François Hollande has defeated incumbent Nicolas Sarkozy in French presidential election

François Hollande has defeated incumbent Nicolas Sarkozy in French presidential election

Left-wing candidate François Hollande has defeated incumbent Nicolas Sarkozy in Sunday’s runoff, becoming the first Socialist to win a French presidential election since François Mitterrand in 1988.
 
France’s newly-elected President Francois Hollande (L) celebrates on stage with his companion Valerie Trierweiler after results in the second round vote of the 2012 French presidential elections in Tulle May 6, 2012. France voted in elections on Sunday and Francois Hollande becomes the nation’s first Socialist president in 17 years. REUTERS/Regis Duvignau
 
By Steven Erlanger and Nicola Clark 
The New York Times
 
PARIS — François Hollande swept into office on Sunday, becoming the first Socialist to be elected president of France since François Mitterrand left office in 1995.
 
Mr. Hollande’s campaign promised a kinder, gentler, more inclusive France, but his victory over President Nicolas Sarkozy will also be seen as a challenge to the German-dominated policy of economic austerity in the euro zone, which is suffering from recession and record unemployment.
 
French voters may not like the belt-tightening, but both Mr.
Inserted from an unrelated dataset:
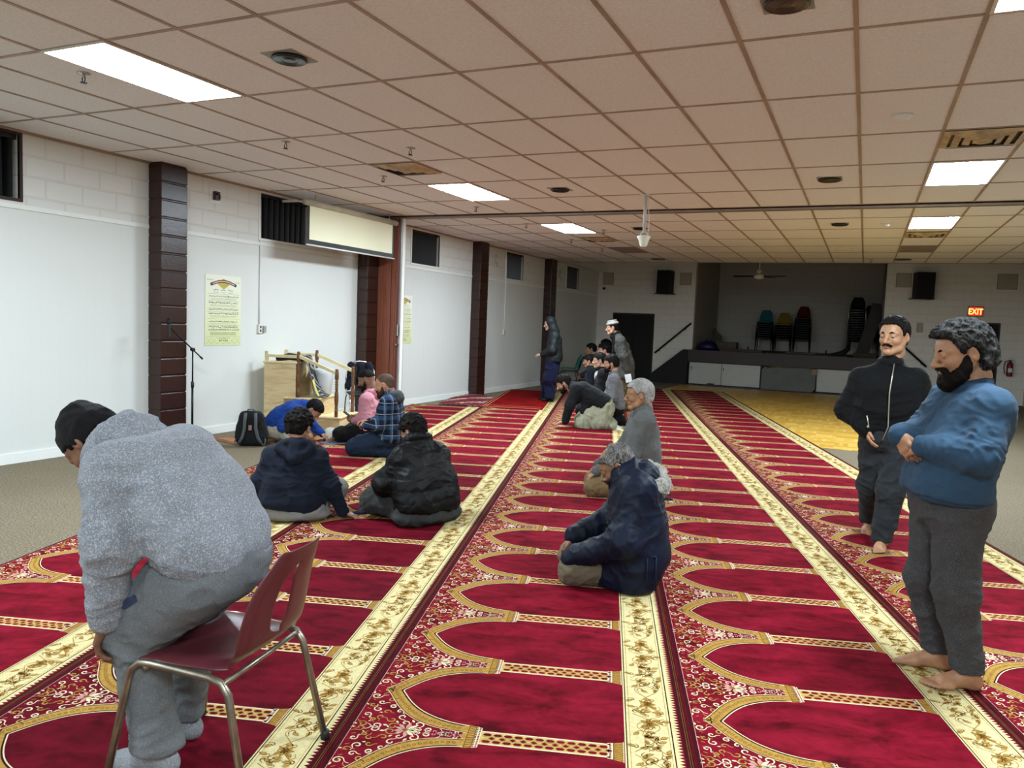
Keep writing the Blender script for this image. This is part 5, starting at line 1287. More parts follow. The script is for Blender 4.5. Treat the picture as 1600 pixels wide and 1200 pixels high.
def p_bend():
    J = dict(pel=(-.175, 0, .775), che=(.015, 0, 1.005), nec=(.16, 0, 1.08), shL=(.055, .19, 1.035), shR=(.07, -.185, 1.04), elL=(.015, .245, .81), wrL=(.05, .215, .56), elR=(.05, -.25, .83), wrR=(.09, -.17, .55),
             hipL=(-.19, .095, .70), hipR=(-.19, -.10, .70), knL=(.035, .115, .49), knR=(.04, -.14, .45), anL=(-.05, .11, .085), anR=(.015, -.105, .085))
    P = Person('man in a black beanie and grey hooded sweater bending over the red chair', (-2.125, 1.90), 188, .0075, '7a5540').inner(J)
    P.head((.315, 0, 1.075), pitch=60, sz=.235, closed=True)
    P.hair(HB, thick=.007, rough=.002)
    P.hand('L', (.42, .02, -.9), (.75, .55, .35), curl=(22, 26, 18), size=1.1); P.hand('R', (.25, .15, -.95), (.9, -.35, .15), curl=(28, 30, 20))
    sm = cloth('sock_grey', '7d7f82', 'melange', 'a5a7aa'); P.foot('L', (.98, .12, 0), sock=sm, size=1.08); P.foot('R', (.98, -.1, 0), sock=sm)
    c, rot, k = A3((.315, 0, 1.075)), rotm(0, 60), 1.0
    F = Field(.03)
    def L(p): return tuple(c+rot@(A3(p)*k))
    F.ell(L((-.012, 0, .045)), (.106*k, .084*k, .098*k), rot); F.ell(L((-.03, 0, .0)), (.092*k, .082*k, .076*k), rot); F.ell(L((-.035, 0, .11)), (.055, .05, .034), rot)
    up = rot@A3((0, 0, 1)); fw = rot@A3((1, 0, 0)); n = nrm(-up+fw*.25); pt = A3(L((.05, 0, .035)))
    P.cloth('beanie', F, cloth('beanie_black', '08080a', 'melange', '151517'), cut=plane_cut(pt+n*.0, n) if False else (lambda X, Y, Z: ((X-pt[0])*n[0]+(Y-pt[1])*n[1]+(Z-pt[2])*n[2])-np.clip(-((X-pt[0])*fw[0]+(Z-pt[2])*fw[2])*.75-.02, 0, .08)), fold=dict(amp=.005, freq=12, seed=5, up=1), floor=None, lab='black knit beanie')
    # sweater
    F = Field(.045); torso(F, J, W=(.085, .095, .105), Rr=(.142, .138, .128), sh=.076, neck=.068, mid=(-.085, 0, .90))
    F.cone((-.10, 0, .86), (.02, 0, .80), .14, .11, .08); F.knife((-.24, 0, .735), (.30, 0, -.95)); sleeves(F, J, (.082, .078, .056), cuff=.050)
    sw = cloth('sweater_grey', '7d8188', 'melange', 'bfc2c8', var=.1)
    n2 = nrm((-.42, 0, -.9)); 
    P.cloth('sweater', F, sw, fold=dict(amp=.013, freq=5.5, seed=21, up=.3, stretch=(1, .7, 1), foci=[(-.05, .15, .85, .18), (-.2, .1, .82, .16), (.03, .26, .82, .12), (.07, .2, .58, .09)]))
    F = Field(.03); F.slab((-.185, 0, .785), (-.165, 0, .72), (.085, .08), .146, .138, (0, 1, 0)); 
    P.cloth('waistband', F, cloth('sweater_rib', '74777d', 'melange', 'aaadb2'), cut=lambda X, Y, Z: np.maximum(plane_cut((-.24, 0, .705), (.30, 0, -.95))(X, Y, Z), plane_cut((-.24, 0, .76), (-.30, 0, .95))(X, Y, Z)), fold=dict(amp=.006, freq=24, seed=3, up=1, stretch=(1, 1, .15)))
    # hood lying on the neck
    F = Field(.03); hr = rotm(0, 52); ring(F, (.205, 0, 1.085), hr, .088, .10, .03, k=.03); F.ell((.125, 0, 1.12), (.085, .115, .045), rotm(0, -32)); F.ell((.05, 0, 1.085), (.09, .11, .045), rotm(0, -38))
    P.cloth('hood', F, sw, fold=dict(amp=.012, freq=9, seed=8, up=.7))
    F = Field(.05); legs(F, J, (.112, .090, .068), seat=.128, W=.065); F.cone(J['anL'], (-.05, .11, .11), .074, .078); F.cone((-.14, .1, .65), (-.04, .11, .56), .122, .110)
    P.cloth('sweatpants', F, cloth('sweatpants_grey', '66696b', 'melange', '7d8082', var=.08), cut=lambda X, Y, Z: (.085-Z)+0*X+0*Y, fold=dict(amp=.016, freq=5.5, seed=14, up=.3, foci=[(.03, .16, .47, .2), (.04, -.14, .45, .18), (-.05, .14, .16, .12), (.01, -.1, .16, .12), (-.2, .05, .65, .12)]))
    b = MB(); b.box((-.03, -.002, -.012), (.03, .002, .012), mat('logo_navy', '27324d', .7), T((-.04, .225, .625), R(6), R(34))); P.mb('embroidery', b)
    P.done()
p_blue(); p_walk(); p_parka(); p_grey(); p_bend()
def p_navy():
    J = dict(pel=(-.01, .03, .14), che=(.03, .02, .40), nec=(.05, .01, .555), shL=(.03, .18, .465), shR=(.03, -.15, .47), elL=(.02, .29, .25), wrL=(.06, .275, .07), elR=(.0, -.255, .26), wrR=(-.0, -.35, .055),
             hipL=(.03, .11, .12), hipR=(.03, -.10, .12), knL=(.33, .28, .13), knR=(.27, -.285, .17), anL=(.38, -.02, .06), anR=(.40, .12, .06))
    P = Person('man in a navy hooded sweatshirt seated with his back to the camera', (-3.861, 4.64), 125, .0085, 'a1755a').inner(J)
    P.head((.075, -.005, .685), pitch=14, yaw=-22, sz=.245); P.hair(HB, style='curly', thick=.018, rough=.005, seed=6, line=[(-.13, -.05), (-.05, -.05), (-.018, .02), (.02, .02), (.04, .05), (.12, .085)])
    P.hand('R', (.1, -.85, -.4), (-.05, -.4, .9), side=1, curl=(8, 12, 10), size=1.0); P.hand('L', (.8, .1, -.4), (0, .3, .9), curl=(15, 20, 10))
    sm = cloth('sock_dark', '26262b', 'fleece'); P.foot('L', (.35, -.93, 0), sock=sm); P.foot('R', (.3, .95, 0), sock=sm)
    F = Field(.045); torso(F, J, W=(.105, .10, .095), Rr=(.14, .13, .115), sh=.068, neck=.06); F.slab((-.01, .03, .14), (-.01, .03, .09), (.105, .10), .142, .138, (0, 1, 0)); F.knife((0, 0, .07), (-.1, .12, -1)); sleeves(F, J, (.07, .064, .046), cuff=.043)
    nv = cloth('hoodie_navy', '0d1422', 'fleece', var=.08); P.cloth('hooded_sweatshirt', F, nv, fold=dict(amp=.013, freq=6, seed=31, up=.3, foci=[(0, -.285, .25, .14), (.02, .285, .25, .14), (-.05, 0, .2, .18)]))
    F = Field(.03); F.ell((.0, .01, .585), (.075, .105, .042), rotm(0, 12)); F.cone((-.02, .125, .545), (-.085, .02, .475), .036, .034); F.cone((-.02, -.105, .545), (-.085, -.0, .475), .036, .034); F.cone((-.05, .01, .55), (-.09, .01, .485), .05, .036); F.cone((.0, .12, .56), (.10, .07, .545), .032, .024); F.cone((.0, -.10, .56), (.10, -.05, .545), .032, .024)
    P.cloth('hood', F, nv, fold=dict(amp=.008, freq=9, seed=8, up=.6))
    F = Field(.04); F.slab((-.02, .02, .105), (.05, 0, .10), (.13, .13), .115, .105, (0, 1, 0)); F.ell((-.04, 0, .05), (.13, .26, .06)); F.chain([J['hipL'], J['knL'], J['anL']], [.10, .082, .055]); F.chain([J['hipR'], J['knR'], J['anR']], [.11, .085, .055])
    P.cloth('sweatpants', F, cloth('pants_lightgrey', '77746f', 'melange', '8a8783', var=.08), fold=dict(amp=.012, freq=7, seed=5, up=.5)); P.done()
def p_puffer():
    J = dict(pel=(-.06, 0, .17), che=(.03, 0, .42), nec=(.095, 0, .605), shL=(.045, .165, .485), shR=(.06, -.165, .485), elL=(.13, .265, .29), wrL=(.30, .15, .18), elR=(.12, -.27, .29), wrR=(.30, -.1, .17),
             hipL=(.0, .11, .12), hipR=(.0, -.10, .12), knL=(.27, .28, .135), knR=(.32, -.28, .13), anL=(.40, .02, .06), anR=(.38, .20, .055))
    P = Person('man in a black puffer jacket sitting cross-legged and leaning forward', (-3.03, 5.12), 155, .0085, 'a47a60').inner(J)
    P.head((.155, .0, .665), pitch=30, yaw=14, sz=.235, closed=True); P.hair(HB, style='curly', thick=.02, rough=.005, seed=9, line=[(-.13, -.05), (-.05, -.05), (-.018, .02), (.02, .02), (.04, .05), (.12, .085)]); P.beard(HBC, t=.006)
    P.hand('L', (.6, -.6, -.2), (.2, .3, .9), curl=(20, 25, 15)); P.hand('R', (.6, .6, -.2), (.2, -.3, .9), curl=(20, 25, 15))
    sm = cloth('sock_striped', '20232a', 'tweed', '3a414e'); P.foot('L', (.5, -.85, 0), sock=sm); P.foot('R', (.62, .78, 0), sock=sm)
    F = Field(.05); torso(F, J, W=(.115, .11, .095), Rr=(.165, .155, .135), sh=.085, neck=.07, p=.0); F.knife((0, 0, .085), (-.1, 0, -1)); sleeves(F, J, (.09, .086, .06), cuff=.052); ring(F, (.10, 0, .615), rotm(0, 26), .07, .085, .03, k=.02)
    pm = cloth('puffer_black', '050506', 'quilt', var=.2); V, Q = F.mesh(.0085, floor=.004); V = relax(V, Q); N = vnormals(V, Q)
    V = V+N*(.010*.55*(np.abs(np.sin(V[:, 2]*math.pi/.09+V[:, 0]*2.2+.5*np.sin(V[:, 1]*9))) ** .55-.6))[:, None]; V = folds(V, Q, amp=.012, freq=8, seed=3, up=.8); V[:, 2] = np.maximum(V[:, 2], .001)
    t = Skin(); t.add(V, Q, pm); P.parts.append(('puffer_jacket', t, None))
    F = Field(.04); F.slab((-.07, 0, .11), (.03, 0, .11), (.15, .13), .12, .115, (0, 1, 0)); F.ell((-.06, 0, .06), (.17, .30, .065)); F.chain([J['hipL'], J['knL'], J['anL']], [.11, .092, .065]); F.chain([J['hipR'], J['knR'], J['anR']], [.11, .09, .065])
    P.cloth('trousers', F, cloth('pants_charcoal', '2c2d2c', 'melange', '3c3d3c'), fold=dict(amp=.015, freq=8, seed=5, up=.7)); P.done()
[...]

Hollande and Mr. Sarkozy had promised to balance the budget in the next five years.
 
Domestically, the vote was considered to be a rejection of Mr. Sarkozy and his effort to appeal to the voters of the far right National Front. Mr. Sarkozy is the first incumbent to be ousted since Valéry Giscard d’Estaing lost to Mr. Mitterrand in 1981.
 
With about half the votes counted, preliminary results released by the Interior Ministry shortly after the last polling stations closed at 8 p.m. showed Mr. Hollande had secured about 51 percent of the vote, while Mr. Sarkozy, of the center-right Union for a Popular Movement, had about 49 percent. The results were slightly closer than expected.
 
Mr. Sarkozy thanked “the millions of French who voted for me,” but said he accepted “total responsibility” for Sunday’s results.
 
Mr. Hollande will make an early visit to Berlin. Ms. Merkel spent Sunday watching the results of state elections in Schleswig-Holstein, where exit polls indicated that her party was losing a fight to hold on to the state Parliament.
 
With another election coming on May 13 in North Rhine-Westphalia State, Ms. Merkel is not viewed as having much room domestically to compromise on crucial economic issues.
 
Mr. Sarkozy is the latest of a string of European incumbents, from both the left and the right, to lose in a larger popular revolt against budget-cutting and tax increased during a time of recession and high unemployment.
 
Mr. Hollande has said he intends to give “a new direction to Europe,” demanding that a European Union treaty limiting debt be expanded to include measures to produce economic growth.